▶ [RECORDED INFORMATION]:
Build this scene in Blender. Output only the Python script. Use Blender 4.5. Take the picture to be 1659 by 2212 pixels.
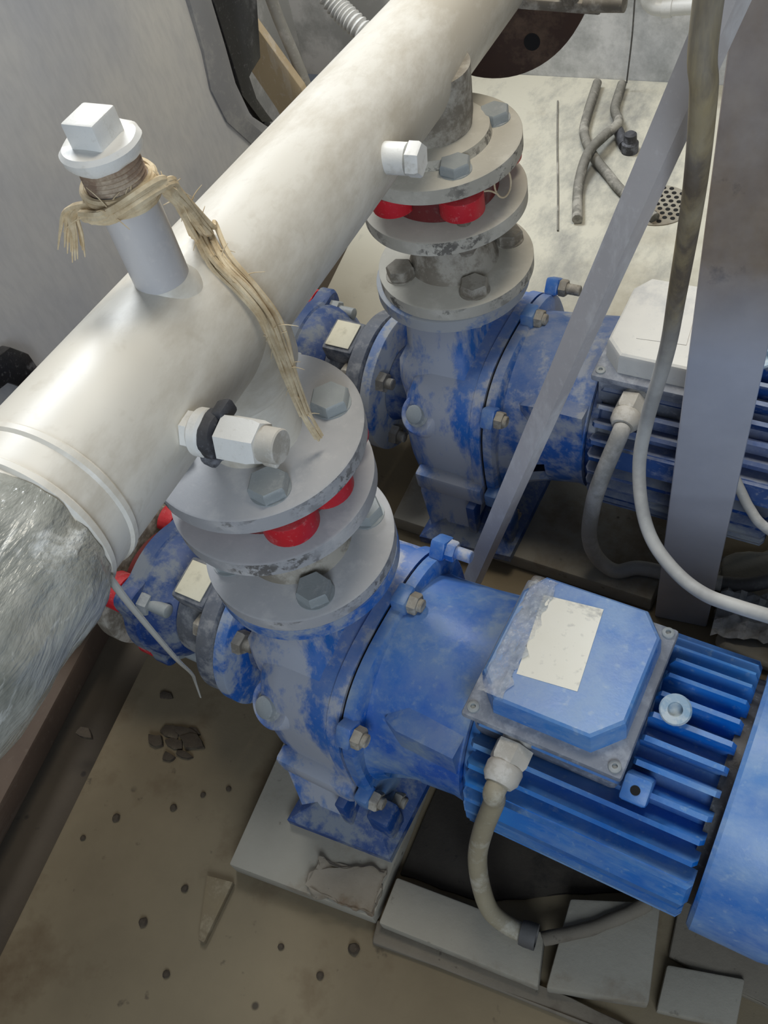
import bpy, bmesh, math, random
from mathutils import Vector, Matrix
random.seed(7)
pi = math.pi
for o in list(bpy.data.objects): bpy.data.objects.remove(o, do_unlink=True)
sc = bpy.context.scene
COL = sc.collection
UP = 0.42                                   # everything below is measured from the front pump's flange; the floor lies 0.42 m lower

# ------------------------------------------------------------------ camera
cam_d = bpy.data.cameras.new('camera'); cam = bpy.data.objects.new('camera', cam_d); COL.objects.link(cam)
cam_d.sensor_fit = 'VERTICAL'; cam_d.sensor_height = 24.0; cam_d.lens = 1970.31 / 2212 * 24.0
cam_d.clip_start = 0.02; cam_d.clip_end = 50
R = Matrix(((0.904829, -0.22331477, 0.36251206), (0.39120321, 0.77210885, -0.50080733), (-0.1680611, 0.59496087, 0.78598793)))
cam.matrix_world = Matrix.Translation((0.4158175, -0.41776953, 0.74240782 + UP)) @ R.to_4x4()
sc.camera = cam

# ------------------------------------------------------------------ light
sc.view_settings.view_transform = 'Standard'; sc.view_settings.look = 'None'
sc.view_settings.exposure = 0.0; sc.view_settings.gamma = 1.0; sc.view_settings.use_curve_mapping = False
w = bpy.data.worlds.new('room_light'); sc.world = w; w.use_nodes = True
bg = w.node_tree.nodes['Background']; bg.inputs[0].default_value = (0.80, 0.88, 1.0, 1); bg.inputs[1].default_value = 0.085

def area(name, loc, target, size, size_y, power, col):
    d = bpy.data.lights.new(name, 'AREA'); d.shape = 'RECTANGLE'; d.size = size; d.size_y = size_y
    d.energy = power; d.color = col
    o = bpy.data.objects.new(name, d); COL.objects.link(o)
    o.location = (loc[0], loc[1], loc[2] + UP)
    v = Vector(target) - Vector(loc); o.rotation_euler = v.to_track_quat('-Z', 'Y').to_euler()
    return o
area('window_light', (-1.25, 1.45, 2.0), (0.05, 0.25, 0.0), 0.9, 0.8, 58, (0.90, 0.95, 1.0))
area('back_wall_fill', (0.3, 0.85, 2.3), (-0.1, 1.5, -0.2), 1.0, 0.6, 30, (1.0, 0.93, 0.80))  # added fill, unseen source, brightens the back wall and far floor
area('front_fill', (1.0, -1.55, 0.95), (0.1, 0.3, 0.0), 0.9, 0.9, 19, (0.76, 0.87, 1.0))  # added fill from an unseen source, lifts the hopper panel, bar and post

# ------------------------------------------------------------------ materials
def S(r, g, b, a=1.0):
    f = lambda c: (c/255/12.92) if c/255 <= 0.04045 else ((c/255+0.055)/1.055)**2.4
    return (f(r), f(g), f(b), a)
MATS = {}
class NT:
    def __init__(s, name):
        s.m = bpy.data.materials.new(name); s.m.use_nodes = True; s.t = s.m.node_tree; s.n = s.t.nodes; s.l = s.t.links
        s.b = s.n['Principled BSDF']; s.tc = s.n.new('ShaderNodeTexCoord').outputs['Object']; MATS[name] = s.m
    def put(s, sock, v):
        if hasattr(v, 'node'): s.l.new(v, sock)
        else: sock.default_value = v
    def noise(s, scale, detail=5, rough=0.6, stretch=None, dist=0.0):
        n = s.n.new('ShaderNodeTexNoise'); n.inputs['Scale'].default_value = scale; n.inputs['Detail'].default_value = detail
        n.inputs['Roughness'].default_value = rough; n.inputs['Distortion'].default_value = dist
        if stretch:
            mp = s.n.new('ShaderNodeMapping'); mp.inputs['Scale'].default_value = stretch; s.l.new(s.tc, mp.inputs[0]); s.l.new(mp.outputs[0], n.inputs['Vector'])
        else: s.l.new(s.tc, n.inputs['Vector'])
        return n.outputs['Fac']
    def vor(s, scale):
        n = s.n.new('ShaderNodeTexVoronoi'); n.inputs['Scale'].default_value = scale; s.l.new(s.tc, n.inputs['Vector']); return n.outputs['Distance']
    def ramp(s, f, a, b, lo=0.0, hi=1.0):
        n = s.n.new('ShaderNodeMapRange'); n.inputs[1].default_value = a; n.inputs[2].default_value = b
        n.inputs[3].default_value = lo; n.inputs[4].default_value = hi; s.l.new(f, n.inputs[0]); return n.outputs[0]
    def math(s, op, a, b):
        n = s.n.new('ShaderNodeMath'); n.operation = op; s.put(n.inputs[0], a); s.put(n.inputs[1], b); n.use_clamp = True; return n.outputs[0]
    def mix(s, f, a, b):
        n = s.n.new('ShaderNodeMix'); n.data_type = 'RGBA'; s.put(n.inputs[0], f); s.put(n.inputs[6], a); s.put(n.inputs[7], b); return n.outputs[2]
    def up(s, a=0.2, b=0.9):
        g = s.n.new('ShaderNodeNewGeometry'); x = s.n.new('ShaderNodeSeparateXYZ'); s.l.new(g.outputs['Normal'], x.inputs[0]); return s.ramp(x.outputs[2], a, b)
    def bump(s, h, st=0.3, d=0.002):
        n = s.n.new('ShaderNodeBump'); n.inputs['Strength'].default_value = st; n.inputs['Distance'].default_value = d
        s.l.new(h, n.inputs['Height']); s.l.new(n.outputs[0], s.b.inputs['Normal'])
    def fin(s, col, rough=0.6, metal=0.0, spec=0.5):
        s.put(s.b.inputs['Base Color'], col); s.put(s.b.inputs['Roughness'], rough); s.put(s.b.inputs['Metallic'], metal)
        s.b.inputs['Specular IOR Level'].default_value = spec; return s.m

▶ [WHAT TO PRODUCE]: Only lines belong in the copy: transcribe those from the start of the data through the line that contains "sc.camera = cam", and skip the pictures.

▶ [SOLUTION FOR THIS TASK]:
Build this scene in Blender. Output only the Python script. Use Blender 4.5. Take the picture to be 1659 by 2212 pixels.
import bpy, bmesh, math, random
from mathutils import Vector, Matrix
random.seed(7)
pi = math.pi
for o in list(bpy.data.objects): bpy.data.objects.remove(o, do_unlink=True)
sc = bpy.context.scene
COL = sc.collection
UP = 0.42                                   # everything below is measured from the front pump's flange; the floor lies 0.42 m lower

# ------------------------------------------------------------------ camera
cam_d = bpy.data.cameras.new('camera'); cam = bpy.data.objects.new('camera', cam_d); COL.objects.link(cam)
cam_d.sensor_fit = 'VERTICAL'; cam_d.sensor_height = 24.0; cam_d.lens = 1970.31 / 2212 * 24.0
cam_d.clip_start = 0.02; cam_d.clip_end = 50
R = Matrix(((0.904829, -0.22331477, 0.36251206), (0.39120321, 0.77210885, -0.50080733), (-0.1680611, 0.59496087, 0.78598793)))
cam.matrix_world = Matrix.Translation((0.4158175, -0.41776953, 0.74240782 + UP)) @ R.to_4x4()
sc.camera = cam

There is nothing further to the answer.